Marie-Louise Hellgren studied industrial design at HDK Academy of Design and Crafts in Gothenburg. From 1983 until -91 Hellgren ran her own design studio from where she designed for a.o. Höganäs Keramik, for whom she made the tableware range Collection in 1990. Boda Nova, Design House Stockholm and Starbucks Coffee are other clients of hers.

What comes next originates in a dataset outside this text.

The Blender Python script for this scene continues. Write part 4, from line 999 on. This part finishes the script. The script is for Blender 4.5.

In 2017 Hellgren designed the stool Lilla Snåland for the Swedish brand Stolab. The stool is made by using 14 pieces of waste wood from the manufacturing of Carl Malmsten's classic Windsor chair Lilla Åland. The seat of Lilla Snåland is glued together in a shape inspired by the Fibonacci code. For the stool Hellgren has received several awards such as the Interior Accessory of the Year by Elle Decoration Swedish Design Awards in 2017.

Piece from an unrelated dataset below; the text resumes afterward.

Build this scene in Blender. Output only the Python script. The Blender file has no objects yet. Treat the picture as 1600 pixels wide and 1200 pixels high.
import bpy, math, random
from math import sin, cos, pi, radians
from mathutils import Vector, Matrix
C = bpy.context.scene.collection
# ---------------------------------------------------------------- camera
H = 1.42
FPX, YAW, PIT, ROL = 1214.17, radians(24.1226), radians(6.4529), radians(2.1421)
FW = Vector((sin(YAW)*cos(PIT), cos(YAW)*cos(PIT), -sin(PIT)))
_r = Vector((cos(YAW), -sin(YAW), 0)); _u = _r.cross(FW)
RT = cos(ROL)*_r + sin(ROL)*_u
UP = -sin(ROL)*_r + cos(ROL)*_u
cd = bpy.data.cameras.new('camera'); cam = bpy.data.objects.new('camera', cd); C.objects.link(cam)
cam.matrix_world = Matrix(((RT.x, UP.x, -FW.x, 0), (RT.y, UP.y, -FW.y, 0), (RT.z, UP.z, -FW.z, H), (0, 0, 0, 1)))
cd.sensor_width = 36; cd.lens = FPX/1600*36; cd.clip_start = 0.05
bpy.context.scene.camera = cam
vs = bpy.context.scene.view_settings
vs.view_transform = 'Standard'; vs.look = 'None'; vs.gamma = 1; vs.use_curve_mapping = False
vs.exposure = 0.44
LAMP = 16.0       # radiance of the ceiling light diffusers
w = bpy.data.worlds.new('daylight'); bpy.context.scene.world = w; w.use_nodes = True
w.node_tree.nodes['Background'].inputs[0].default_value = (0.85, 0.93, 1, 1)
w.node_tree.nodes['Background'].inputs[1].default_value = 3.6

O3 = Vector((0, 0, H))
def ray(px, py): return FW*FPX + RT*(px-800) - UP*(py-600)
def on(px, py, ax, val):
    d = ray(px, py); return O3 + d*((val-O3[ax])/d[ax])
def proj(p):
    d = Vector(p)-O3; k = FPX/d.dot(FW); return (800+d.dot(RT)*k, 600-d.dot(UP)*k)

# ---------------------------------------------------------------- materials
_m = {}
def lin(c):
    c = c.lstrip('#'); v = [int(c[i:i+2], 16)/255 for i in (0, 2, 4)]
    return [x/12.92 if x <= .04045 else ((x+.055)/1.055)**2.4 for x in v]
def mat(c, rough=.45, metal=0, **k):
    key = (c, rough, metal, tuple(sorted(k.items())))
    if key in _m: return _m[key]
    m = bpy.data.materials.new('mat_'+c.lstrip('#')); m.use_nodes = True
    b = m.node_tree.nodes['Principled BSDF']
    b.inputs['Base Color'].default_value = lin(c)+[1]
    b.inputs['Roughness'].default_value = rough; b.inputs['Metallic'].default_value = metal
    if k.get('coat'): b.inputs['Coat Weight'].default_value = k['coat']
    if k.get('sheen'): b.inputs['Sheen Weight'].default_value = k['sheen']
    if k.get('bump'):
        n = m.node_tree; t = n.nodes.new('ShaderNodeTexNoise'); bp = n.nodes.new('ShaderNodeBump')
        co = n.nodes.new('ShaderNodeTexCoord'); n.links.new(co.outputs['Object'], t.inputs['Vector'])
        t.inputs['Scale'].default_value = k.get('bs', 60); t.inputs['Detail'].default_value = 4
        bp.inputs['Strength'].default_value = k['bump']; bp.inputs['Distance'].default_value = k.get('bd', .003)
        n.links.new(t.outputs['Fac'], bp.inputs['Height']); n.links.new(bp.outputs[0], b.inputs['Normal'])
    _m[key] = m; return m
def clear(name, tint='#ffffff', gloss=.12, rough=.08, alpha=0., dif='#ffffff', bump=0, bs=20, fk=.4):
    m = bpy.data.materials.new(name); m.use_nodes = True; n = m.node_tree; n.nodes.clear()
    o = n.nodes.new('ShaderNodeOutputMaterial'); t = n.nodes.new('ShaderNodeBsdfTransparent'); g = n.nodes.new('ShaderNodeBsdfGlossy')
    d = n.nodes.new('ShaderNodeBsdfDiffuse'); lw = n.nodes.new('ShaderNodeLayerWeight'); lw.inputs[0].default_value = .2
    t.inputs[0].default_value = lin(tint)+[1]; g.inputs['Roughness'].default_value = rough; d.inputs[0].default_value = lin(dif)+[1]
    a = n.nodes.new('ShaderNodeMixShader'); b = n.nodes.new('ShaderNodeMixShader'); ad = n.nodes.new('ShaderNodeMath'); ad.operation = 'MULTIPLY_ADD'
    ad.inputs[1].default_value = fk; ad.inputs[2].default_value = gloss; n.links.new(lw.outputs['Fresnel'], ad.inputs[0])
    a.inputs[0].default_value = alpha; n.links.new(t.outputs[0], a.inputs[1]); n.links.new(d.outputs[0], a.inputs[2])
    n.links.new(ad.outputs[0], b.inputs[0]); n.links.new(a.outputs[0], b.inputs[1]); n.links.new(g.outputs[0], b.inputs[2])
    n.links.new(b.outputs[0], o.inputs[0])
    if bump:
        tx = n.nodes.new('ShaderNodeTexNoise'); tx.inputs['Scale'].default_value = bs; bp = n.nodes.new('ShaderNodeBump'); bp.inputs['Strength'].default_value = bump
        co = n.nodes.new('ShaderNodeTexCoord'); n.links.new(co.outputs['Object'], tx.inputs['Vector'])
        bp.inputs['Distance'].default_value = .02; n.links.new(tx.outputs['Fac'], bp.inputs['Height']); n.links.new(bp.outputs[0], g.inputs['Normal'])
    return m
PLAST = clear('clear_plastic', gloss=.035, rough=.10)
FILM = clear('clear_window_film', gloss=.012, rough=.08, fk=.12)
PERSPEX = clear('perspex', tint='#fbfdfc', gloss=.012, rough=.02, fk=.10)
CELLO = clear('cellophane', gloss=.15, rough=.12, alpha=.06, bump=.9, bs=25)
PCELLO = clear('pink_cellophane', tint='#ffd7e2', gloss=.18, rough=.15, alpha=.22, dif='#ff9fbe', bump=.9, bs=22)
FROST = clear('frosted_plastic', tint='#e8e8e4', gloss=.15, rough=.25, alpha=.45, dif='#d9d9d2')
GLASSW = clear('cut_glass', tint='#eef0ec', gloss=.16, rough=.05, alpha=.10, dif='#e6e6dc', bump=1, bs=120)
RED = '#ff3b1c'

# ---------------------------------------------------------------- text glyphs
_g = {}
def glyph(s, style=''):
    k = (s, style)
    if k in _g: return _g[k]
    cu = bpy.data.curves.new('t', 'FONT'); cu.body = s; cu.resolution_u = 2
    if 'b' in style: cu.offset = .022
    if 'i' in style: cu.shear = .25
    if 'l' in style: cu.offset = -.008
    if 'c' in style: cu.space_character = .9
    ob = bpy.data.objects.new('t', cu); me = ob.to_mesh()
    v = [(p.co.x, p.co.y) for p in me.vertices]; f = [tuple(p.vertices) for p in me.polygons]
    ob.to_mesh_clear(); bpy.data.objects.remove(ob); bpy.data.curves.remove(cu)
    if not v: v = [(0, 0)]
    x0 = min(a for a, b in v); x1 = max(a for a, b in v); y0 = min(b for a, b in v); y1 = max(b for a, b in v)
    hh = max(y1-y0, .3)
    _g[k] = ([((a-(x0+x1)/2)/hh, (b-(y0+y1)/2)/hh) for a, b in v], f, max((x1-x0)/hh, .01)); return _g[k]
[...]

Hellgren was one of the pioneers of up cycling design when she during the summer of 2020 founded the Pop-Upcycling Studio in Stockholm, a combined exhibition and workshop where she a.o. showed the daybed Spiderbed, made of left-over wood from the building industry. Under the upcycling brand HeartEarth, founded in 2016, Hellgren continues to work for a greater sense of re-use in the furniture and interior manufacturing designing a.o. the Wedge Rug, a carpet made of Tencel fiber launched by Asplund in 2018.
In 2020 Hellgren was awarded the Residence Design Award: Environmental profile for her work with up-cycling. She is represented with Lilla Snålland at the Swedish National Museum of Fine Arts and at the Museum of Furniture Studies in Stockholm.
Marie-Louise Hellgren´s stool Lilla Snåland was a part of the Female Traces exhibition at the Museum of Furniture Studies in 2019/2020.